● **What to work on**: Copy the lines of the data below exactly, starting at the first and stopping after the line that contains "(0, .08)], 20, M=Matrix.Translation((s"; include no pictures.

━━ Available data

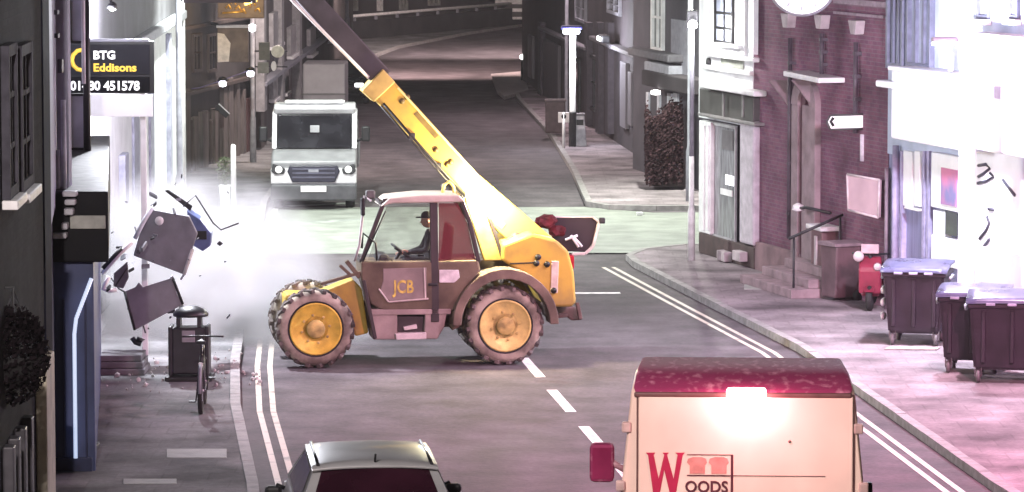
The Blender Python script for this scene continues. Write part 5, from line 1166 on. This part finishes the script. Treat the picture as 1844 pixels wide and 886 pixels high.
mb = MB(); mb.box(-1.03, 1.03, 2.2, 2.27, .9, 2.0); mb.box(-1.03, 1.03, 2.27, 5.2, .85, .95); mb.box(-1.03, -.99, 2.27, 5.2, .95, 1.35); mb.box(.99, 1.03, 2.27, 5.2, .95, 1.35); mb.build('drop_side_bed', mat('bed_grey', (.18, .18, .19), .5, .3), tv)
# pale box trailer behind it
bY = 120.0; bt = at(583, 190, bY); t = thing('box_trailer', 'pale grey box trailer parked beyond the flatbed van', 'trailer', (bt.x, bY, 0))
top = at(583, 115, bY).z
mb = MB(); mb.prism([(0, .5), (.0, 1.2), (.25, top), (2.4, top), (2.4, .5)], -.66, .66, axis='x', ch=.05); mb.build('box', mat('trailer_grey', (.27, .26, .27), .5, .2, 2), t)
mb = MB(); mb.box(-.67, .67, -.02, .05, 1.15, 1.2); mb.box(-.67, .67, -.02, .05, .88, .91); mb.build('seam', mat('trailer_seam', (.15, .15, .15), .6), t)
for s in (-1, 1): MB().lathe([(.1, -.09), (.28, -.09), (.3, 0), (.28, .09), (0, .07)], 20, M=Matrix.Translation((s * .78, 1.3, .3)) @ Matrix.Rotation(s * RX, 4, 'Y')).build('wheel', TYRE, t)
for s in (-1, 1): MB().box(s * .8 - .14, s * .8 + .14, .9, 1.7, .58, .66, ch=.03).build('mudguard', BLACK, t)
mb = MB(); mb.tube([(0, .1, .5), (0, -.8, .45)], .05, 6); mb.build('tow_bar', DARKM, t)
# far white van beyond the bend
fY = 206.0; fc = at(915, 45, fY); t = thing('white_van', 'far white van with dark bands beyond the bend at top', 'van', (fc.x + .15, fY, 0))
mb = MB(); mb.prism([(0, .4), (0, 1.2), (.6, 2.2), (4.6, 2.3), (4.6, .4)], -.85, .85, axis='x', ch=.08); mb.build('body', mat('van_far_white', (.7, .7, .7), .4), t)
for (z0, z1) in ((.55, .82), (1.0, 1.22), (1.45, 1.8)): MB().box(-.8, .8, -.03 + max(0, (z0 - 1.2) * .6), .05 + max(0, (z1 - 1.2) * .6), z0, z1).build('dark_band', BLACK, t)
for s in (-1, 1):
    for yy in (.9, 3.6): MB().lathe([(.1, -.1), (.3, -.1), (.33, 0), (.3, .1), (0, .08)], 20, M=Matrix.Translation((s * .75, yy, .33)) @ Matrix.Rotation(s * RX, 4, 'Y')).build('wheel', TYRE, t)

# ------------------------------------------------------------------ wheeled bins by the shop
BIN = mat('bin_plum', (.026, .016, .027), .5, .35, 3, .1); BINL = mat('bin_lid', (.10, .10, .18), .3, .4, 4, .05)
def bin4(label, px, rz, w_, d_, h_, loose=False):
    c = gp(*px, .12); t = thing('wheeled_bin', label, 'bin', c, rz, 'large wheeled bins in front of the white shop')
    mb = MB(); z0, z1 = .20, h_ - .12; i_ = .07
    vs = [(i_, i_, z0), (w_ - i_, i_, z0), (w_ - i_, d_ - i_, z0), (i_, d_ - i_, z0), (0, 0, z1), (w_, 0, z1), (w_, d_, z1), (0, d_, z1)]
    bm = bmesh.new(); q = [bm.verts.new(v) for v in vs]
    for f in [(3,2,1,0),(4,5,6,7),(0,1,5,4),(1,2,6,5),(2,3,7,6),(3,0,4,7)]: bm.faces.new([q[i] for i in f])
    bmesh.ops.bevel(bm, geom=bm.edges[:], offset=.04, segments=2, affect='EDGES'); mb.bm(bm)
    mb.box(-.03, w_ + .03, -.035, d_ + .03, z1 - .06, z1 + .02, ch=.02)
    for k in range(3): xx = w_ * (k + .5) / 3; mb.box(xx - .03, xx + .03, -.012, .05, z0 + .12, z1 - .1, ch=.01)
    mb.build('body', BIN, t)
    G = []
    for j in range(7):
        v = j / 6; G.append([(-.05 + (w_ + .1) * i / 8, -.07 + (d_ + .1) * v, z1 + .03 + .13 * math.sin(math.pi * (.08 + .55 * v)) + .015 * math.sin(math.pi * i / 8)) for i in range(9)])
    lb = MB(); lb.grid(G, 0, True); lb.grid([[(x, y, z - .03) for x, y, z in r] for r in G], 0, True); lb.grid([G[0], [(x, y, z - .05) for x, y, z in G[0]]]); lb.grid([G[-1], [(x, y, z - .05) for x, y, z in G[-1]]])
    for e in (0, -1): lb.grid([[r[e] for r in G], [(r[e][0], r[e][1], r[e][2] - .05) for r in G]])
    lid = lb.build('lid', BINL, t)
    hb_ = MB(); 
    for k in range(3): xx = w_ * (.25 + .25 * k); hb_.box(xx - .07, xx + .07, -.1, -.03, z1 - .01, z1 + .03, ch=.01)
    hb_.build('lid_grip', mat('grip_pale', (.4, .38, .5), .4), lid)
    for (xx, yy) in ((.14, .12), (w_ - .14, .12), (.14, d_ - .12), (w_ - .14, d_ - .12)):
        wm = MB(); wm.lathe([(.02, -.03), (.085, -.03), (.1, -.015), (.1, .015), (.085, .03), (.02, .03)], 16, M=Matrix.Translation((xx, yy, .1)) @ Matrix.Rotation(RX, 4, 'Y')); wm.tube([(xx - .05, yy, .1), (xx + .05, yy, .1)], .025, 8)
        wm.box(xx - .055, xx - .04, yy - .03, yy + .05, .1, .24); wm.box(xx + .04, xx + .055, yy - .03, yy + .05, .1, .24)
        wm.build('castor', mat('castor_grey', (.16, .14, .15), .5, .4), t)
    mb = MB()
    for s in (0, 1): mb.tube([(s * w_ + (s - .5) * .12, d_ * .3, z1 - .1), (s * w_ + (s - .5) * .16, d_ * .5, z1 - .06), (s * w_ + (s - .5) * .12, d_ * .7, z1 - .1)], .03, 8)
    mb.build('trunnion', GREYP, t)
    return t
b1 = bin4('plum coloured wheeled bin standing alone near the brick house', (1590, 622), math.radians(-14), 1.0, .95, 1.32)
mb = MB()
for z in (.45, .68, .88):
    bm = bmesh.new(); bmesh.ops.create_icosphere(bm, subdivisions=2, radius=.1)
    for q in bm.verts: q.co = V((q.co.x * .5, q.co.y * 1.5, q.co.z * .75)) * random.uniform(.9, 1.1)
    mb.bm(bm, 0, True, Matrix.Translation((-.06, .42, z)))
mb.build('pale_bag', mat('bag_white', (.6, .58, .6), .5, .3, 9), b1)
bin4('wheeled bin half hidden behind the nearest one before the white column', (1690, 672), math.radians(-14), 1.0, .85, 1.30)
bin4('nearest wheeled bin cut off by the right edge of the frame', (1744, 690), math.radians(-10), 1.30, .9, 1.33)
# flattened card beneath the first bin
a = gp(1640, 628, .125); MB().prism([(-.45, -.12), (.4, -.2), (.5, .1), (-.3, .2)], 0, .02, axis='z', ch=.004).build('flat_card', mat('card_pale', (.45, .36, .36), .8), None, a, 0, 'flattened pale cardboard lying under the lone wheeled bin', 'cardboard')

# gate piers / brown bin by the steps
c = gp(1485, 525, .12); t = thing('capped_pier', 'short brown pier with pale cap beside the brick house steps', 'pier', c, R.a)
PM = mat('pier_brown', (.16, .09, .10), .7, .4, 3, .2)
MB().box(-.3, .3, -.17, .17, 0, 1.16, ch=.02).build('shaft', PM, t); MB().box(-.42, .42, -.24, .24, 1.16, 1.25, ch=.02).build('cap', WHITEP, t); MB().box(-.06, .06, -.2, -.16, .35, 1.05, ch=.01).build('rib', mat('pier_rib', (.45, .38, .4), .6), t)
c = gp(1513, 540, .12); t = thing('brown_bin', 'brown household wheeled bin between the capped pier and the red scooter', 'bin', c, R.a + .2)
mb = MB(); mb.prism([(-.24, .06), (.24, .06), (.29, 1.0), (-.29, 1.0)], -.26, .26, ch=.03); mb.build('body', mat('bin_brown', (.12, .075, .085), .5, .4, 3, .1), t)
mb = MB(); mb.prism([(-.32, 1.0), (.32, 1.0), (.31, 1.06), (.05, 1.1), (-.31, 1.07)], -.31, .3, ch=.015); mb.build('lid', mat('bin_brown_lid', (.2, .15, .17), .5), t)
for s in (-1, 1): MB().lathe([(0, -.03), (.1, -.03), (.1, .03), (0, .03)], 14, M=Matrix.Translation((s * .24, .22, .1)) @ Matrix.Rotation(RX, 4, 'Y')).build('wheel', TYRE, t)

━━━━

● **Task response**:
The Blender Python script for this scene continues. Write part 5, from line 1166 on. This part finishes the script. Treat the picture as 1844 pixels wide and 886 pixels high.
mb = MB(); mb.box(-1.03, 1.03, 2.2, 2.27, .9, 2.0); mb.box(-1.03, 1.03, 2.27, 5.2, .85, .95); mb.box(-1.03, -.99, 2.27, 5.2, .95, 1.35); mb.box(.99, 1.03, 2.27, 5.2, .95, 1.35); mb.build('drop_side_bed', mat('bed_grey', (.18, .18, .19), .5, .3), tv)
# pale box trailer behind it
bY = 120.0; bt = at(583, 190, bY); t = thing('box_trailer', 'pale grey box trailer parked beyond the flatbed van', 'trailer', (bt.x, bY, 0))
top = at(583, 115, bY).z
mb = MB(); mb.prism([(0, .5), (.0, 1.2), (.25, top), (2.4, top), (2.4, .5)], -.66, .66, axis='x', ch=.05); mb.build('box', mat('trailer_grey', (.27, .26, .27), .5, .2, 2), t)
mb = MB(); mb.box(-.67, .67, -.02, .05, 1.15, 1.2); mb.box(-.67, .67, -.02, .05, .88, .91); mb.build('seam', mat('trailer_seam', (.15, .15, .15), .6), t)
for s in (-1, 1): MB().lathe([(.1, -.09), (.28, -.09), (.3, 0), (.28, .09), (0, .07)], 20, M=Matrix.Translation((s * .78, 1.3, .3)) @ Matrix.Rotation(s * RX, 4, 'Y')).build('wheel', TYRE, t)
for s in (-1, 1): MB().box(s * .8 - .14, s * .8 + .14, .9, 1.7, .58, .66, ch=.03).build('mudguard', BLACK, t)
mb = MB(); mb.tube([(0, .1, .5), (0, -.8, .45)], .05, 6); mb.build('tow_bar', DARKM, t)
# far white van beyond the bend
fY = 206.0; fc = at(915, 45, fY); t = thing('white_van', 'far white van with dark bands beyond the bend at top', 'van', (fc.x + .15, fY, 0))
mb = MB(); mb.prism([(0, .4), (0, 1.2), (.6, 2.2), (4.6, 2.3), (4.6, .4)], -.85, .85, axis='x', ch=.08); mb.build('body', mat('van_far_white', (.7, .7, .7), .4), t)
for (z0, z1) in ((.55, .82), (1.0, 1.22), (1.45, 1.8)): MB().box(-.8, .8, -.03 + max(0, (z0 - 1.2) * .6), .05 + max(0, (z1 - 1.2) * .6), z0, z1).build('dark_band', BLACK, t)
for s in (-1, 1):
    for yy in (.9, 3.6): MB().lathe([(.1, -.1), (.3, -.1), (.33, 0), (.3, .1), (0, .08)], 20, M=Matrix.Translation((s * .75, yy, .33)) @ Matrix.Rotation(s * RX, 4, 'Y')).build('wheel', TYRE, t)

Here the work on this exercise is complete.